One not-so-comfortable feature -- at least from a scholarly perspective -- of the current landscape of educational technology associations and convenings is the prominent place afforded to for-profit companies. In the domains where learning innovation is now discussed, corporate interests too often set the context for information exchange; companies underwrite (at least in part) the associations and convenings.

A professional community of practice differs from that of an interdisciplinary academic network. Professional communities of practice are connected through shared professional goals. Where best practices and shared experiences form the basis of membership in professional associations, academic networks are situated within marketplaces for ideas. Academic networks run on the generation of new ideas and scholarly exchange. These two network models are different.

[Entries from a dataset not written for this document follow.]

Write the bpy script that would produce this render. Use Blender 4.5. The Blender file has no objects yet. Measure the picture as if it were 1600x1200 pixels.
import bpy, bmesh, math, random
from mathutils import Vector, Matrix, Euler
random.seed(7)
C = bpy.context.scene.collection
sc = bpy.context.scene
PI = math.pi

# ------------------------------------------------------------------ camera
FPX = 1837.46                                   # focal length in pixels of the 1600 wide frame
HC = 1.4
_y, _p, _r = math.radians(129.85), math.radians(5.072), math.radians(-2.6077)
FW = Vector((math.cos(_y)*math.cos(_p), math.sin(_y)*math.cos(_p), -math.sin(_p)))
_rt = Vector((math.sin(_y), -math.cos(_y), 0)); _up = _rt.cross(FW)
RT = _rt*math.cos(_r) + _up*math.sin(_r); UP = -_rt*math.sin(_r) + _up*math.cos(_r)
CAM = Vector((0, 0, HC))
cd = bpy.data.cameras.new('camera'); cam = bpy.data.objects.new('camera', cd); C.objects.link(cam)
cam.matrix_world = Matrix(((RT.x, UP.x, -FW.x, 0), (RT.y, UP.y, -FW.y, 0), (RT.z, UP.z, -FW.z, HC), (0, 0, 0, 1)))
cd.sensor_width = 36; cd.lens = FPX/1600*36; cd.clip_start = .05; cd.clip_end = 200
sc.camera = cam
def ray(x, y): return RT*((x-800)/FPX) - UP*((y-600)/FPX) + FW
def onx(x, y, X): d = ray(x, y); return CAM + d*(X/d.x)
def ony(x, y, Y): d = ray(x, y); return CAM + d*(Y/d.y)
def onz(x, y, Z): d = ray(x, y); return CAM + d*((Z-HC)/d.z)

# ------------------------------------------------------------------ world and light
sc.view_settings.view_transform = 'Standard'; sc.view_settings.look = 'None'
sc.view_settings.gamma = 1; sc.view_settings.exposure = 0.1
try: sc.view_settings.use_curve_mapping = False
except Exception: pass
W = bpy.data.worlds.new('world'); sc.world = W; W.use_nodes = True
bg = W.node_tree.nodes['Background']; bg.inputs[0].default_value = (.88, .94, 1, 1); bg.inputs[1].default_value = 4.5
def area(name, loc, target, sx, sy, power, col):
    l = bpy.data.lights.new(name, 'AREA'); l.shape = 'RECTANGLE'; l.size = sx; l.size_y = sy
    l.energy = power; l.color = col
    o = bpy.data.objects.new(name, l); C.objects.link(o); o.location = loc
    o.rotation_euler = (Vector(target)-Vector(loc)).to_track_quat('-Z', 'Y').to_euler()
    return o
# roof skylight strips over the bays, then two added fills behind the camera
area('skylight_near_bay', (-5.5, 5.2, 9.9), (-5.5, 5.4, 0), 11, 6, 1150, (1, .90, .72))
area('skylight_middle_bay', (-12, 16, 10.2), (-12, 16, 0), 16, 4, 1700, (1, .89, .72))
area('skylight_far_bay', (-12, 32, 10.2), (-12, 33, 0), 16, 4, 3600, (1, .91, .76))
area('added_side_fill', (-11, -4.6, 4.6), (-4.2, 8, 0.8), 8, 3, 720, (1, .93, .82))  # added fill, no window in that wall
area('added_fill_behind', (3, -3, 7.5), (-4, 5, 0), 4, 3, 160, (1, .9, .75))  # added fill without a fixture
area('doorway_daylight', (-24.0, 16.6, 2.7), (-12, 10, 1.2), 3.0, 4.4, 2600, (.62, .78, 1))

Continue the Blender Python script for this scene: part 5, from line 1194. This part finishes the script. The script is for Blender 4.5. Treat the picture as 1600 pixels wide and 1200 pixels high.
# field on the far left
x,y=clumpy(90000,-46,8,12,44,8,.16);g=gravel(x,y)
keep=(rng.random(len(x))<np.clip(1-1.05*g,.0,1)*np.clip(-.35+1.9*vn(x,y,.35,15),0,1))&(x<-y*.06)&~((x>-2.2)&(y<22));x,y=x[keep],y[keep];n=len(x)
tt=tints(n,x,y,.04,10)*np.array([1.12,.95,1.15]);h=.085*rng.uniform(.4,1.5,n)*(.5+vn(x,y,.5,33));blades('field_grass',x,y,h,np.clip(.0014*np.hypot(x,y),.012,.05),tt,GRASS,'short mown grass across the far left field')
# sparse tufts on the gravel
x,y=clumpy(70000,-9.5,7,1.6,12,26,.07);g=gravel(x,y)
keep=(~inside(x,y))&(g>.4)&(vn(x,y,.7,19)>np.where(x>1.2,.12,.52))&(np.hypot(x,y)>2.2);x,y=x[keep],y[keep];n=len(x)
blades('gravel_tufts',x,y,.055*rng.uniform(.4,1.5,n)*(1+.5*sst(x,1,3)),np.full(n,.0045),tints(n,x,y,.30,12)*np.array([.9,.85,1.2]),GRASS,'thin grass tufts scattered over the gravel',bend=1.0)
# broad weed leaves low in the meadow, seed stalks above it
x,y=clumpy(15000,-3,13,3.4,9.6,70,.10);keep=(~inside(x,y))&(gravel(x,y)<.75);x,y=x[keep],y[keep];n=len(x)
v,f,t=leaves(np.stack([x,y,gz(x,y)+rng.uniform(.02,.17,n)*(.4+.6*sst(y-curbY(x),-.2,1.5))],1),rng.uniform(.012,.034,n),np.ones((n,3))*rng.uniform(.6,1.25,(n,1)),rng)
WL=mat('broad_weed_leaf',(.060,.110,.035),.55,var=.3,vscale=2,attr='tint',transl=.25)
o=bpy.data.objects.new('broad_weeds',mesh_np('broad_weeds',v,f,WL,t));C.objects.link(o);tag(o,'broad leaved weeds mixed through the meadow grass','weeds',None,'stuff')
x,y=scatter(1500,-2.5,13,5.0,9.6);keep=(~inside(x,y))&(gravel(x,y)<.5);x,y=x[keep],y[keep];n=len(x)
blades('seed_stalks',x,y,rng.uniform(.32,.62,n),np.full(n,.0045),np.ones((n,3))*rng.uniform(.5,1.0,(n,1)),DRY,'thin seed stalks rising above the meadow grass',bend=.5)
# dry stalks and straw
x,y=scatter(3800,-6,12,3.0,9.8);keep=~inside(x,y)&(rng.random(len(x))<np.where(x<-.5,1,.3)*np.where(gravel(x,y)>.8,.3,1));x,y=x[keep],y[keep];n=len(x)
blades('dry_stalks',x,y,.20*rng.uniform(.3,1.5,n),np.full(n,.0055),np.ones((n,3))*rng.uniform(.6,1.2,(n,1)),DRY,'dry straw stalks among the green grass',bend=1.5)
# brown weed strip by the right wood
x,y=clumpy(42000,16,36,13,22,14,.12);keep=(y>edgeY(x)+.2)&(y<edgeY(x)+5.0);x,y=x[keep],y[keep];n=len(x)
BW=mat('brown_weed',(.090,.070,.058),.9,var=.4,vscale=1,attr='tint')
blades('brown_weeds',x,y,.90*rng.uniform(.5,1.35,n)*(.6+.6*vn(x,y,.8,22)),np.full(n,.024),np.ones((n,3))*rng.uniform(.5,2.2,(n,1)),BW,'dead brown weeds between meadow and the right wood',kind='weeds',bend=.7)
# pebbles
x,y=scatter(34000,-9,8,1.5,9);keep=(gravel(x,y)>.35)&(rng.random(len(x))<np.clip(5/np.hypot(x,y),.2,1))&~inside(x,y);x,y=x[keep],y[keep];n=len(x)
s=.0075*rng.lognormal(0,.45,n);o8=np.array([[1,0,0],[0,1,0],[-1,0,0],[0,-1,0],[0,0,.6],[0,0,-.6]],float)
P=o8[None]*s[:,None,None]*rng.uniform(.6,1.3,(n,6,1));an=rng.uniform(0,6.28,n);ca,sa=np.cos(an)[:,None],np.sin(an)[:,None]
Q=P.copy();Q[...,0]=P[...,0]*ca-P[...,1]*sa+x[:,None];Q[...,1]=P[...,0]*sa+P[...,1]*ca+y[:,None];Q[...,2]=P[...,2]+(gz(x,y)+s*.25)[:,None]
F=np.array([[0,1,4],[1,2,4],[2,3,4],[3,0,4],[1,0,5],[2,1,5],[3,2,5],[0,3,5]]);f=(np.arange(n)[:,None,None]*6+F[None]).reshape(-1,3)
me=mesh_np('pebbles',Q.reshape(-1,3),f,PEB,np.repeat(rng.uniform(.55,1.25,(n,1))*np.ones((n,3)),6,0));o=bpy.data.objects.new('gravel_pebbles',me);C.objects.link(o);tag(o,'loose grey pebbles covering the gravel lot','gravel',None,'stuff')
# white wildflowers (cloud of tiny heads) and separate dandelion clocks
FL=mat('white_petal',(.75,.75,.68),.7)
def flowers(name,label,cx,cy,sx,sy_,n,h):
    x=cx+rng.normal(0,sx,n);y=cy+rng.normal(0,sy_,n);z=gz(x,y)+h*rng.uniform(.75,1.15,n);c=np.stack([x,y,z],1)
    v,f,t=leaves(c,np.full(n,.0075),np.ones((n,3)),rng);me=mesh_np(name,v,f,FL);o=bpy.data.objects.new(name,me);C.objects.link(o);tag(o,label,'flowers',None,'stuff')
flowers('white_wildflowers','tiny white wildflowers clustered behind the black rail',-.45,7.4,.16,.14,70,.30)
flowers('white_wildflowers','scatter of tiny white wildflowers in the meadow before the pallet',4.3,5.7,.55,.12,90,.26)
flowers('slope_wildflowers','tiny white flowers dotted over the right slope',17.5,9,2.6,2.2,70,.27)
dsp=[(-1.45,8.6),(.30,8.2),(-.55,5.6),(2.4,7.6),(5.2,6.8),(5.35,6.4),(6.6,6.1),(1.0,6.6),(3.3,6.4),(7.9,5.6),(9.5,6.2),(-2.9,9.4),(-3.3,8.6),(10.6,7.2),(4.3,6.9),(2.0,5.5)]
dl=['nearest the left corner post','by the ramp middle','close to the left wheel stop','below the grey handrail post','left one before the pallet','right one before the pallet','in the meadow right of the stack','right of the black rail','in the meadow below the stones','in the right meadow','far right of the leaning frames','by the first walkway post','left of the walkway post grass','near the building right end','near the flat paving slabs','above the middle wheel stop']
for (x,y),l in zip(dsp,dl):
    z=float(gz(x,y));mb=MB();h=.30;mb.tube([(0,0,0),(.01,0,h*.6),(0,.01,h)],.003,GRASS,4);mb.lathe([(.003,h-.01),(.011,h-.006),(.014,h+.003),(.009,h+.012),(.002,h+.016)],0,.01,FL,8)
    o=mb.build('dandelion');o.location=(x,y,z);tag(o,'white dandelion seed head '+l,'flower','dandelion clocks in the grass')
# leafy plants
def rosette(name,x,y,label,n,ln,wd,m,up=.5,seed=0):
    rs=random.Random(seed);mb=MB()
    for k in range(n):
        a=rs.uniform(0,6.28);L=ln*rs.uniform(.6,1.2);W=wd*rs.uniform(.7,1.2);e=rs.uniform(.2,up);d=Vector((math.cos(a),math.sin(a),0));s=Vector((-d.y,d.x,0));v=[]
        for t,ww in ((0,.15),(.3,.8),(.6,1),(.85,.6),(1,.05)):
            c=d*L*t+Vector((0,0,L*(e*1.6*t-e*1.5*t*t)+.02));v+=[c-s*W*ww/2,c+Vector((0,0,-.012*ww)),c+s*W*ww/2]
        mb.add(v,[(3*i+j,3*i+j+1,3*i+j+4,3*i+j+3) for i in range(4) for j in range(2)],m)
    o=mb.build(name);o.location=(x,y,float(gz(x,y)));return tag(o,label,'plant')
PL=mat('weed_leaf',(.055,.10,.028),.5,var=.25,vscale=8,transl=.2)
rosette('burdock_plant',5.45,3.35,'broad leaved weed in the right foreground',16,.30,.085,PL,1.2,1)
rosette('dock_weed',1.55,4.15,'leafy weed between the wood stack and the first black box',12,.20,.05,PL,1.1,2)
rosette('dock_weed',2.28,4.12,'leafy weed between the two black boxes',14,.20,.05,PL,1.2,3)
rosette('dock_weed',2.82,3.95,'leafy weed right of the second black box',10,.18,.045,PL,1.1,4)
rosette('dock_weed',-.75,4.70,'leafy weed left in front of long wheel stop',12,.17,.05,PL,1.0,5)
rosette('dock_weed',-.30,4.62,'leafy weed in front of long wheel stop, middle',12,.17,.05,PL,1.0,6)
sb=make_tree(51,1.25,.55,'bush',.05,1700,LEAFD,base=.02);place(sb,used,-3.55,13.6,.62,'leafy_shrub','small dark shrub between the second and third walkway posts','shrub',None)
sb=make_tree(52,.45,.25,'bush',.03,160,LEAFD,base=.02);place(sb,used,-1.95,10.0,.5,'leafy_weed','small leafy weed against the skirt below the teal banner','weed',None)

We are not necessarily arguing that academic networks are in some way superior to professional networks (though our current roles in the academy might suggest a preference). What we are saying is that the two network types are different.

Still, even if one is not better than the other in some abstract sense, we do worry that the structures and norms and practices of professional networks dominate the field of learning innovation right now. There is too little space for an academic network of learning innovation scholars to develop, evolve and recreate itself. Unlike other disciplines, we don't (yet) have departments of learning innovation. There are no graduate students -- to our knowledge -- pursuing terminal degrees in the discipline of learning innovation.

How might an academic network of learning innovation researchers be developed outside (or alongside) of existing professional networks?

Assuming that academic networks require resources to develop and consolidate, where else might those resources emerge?

Will universities invest in underwriting a learning innovation network, particularly if the scholars in that network are critical of current university practices?

Are there other examples of academic networks that have coalesced out of professional communities of practices? The degrees and fields in professional schools come to mind.

If your job was to build an academic network of learning innovation scholars, where would you start?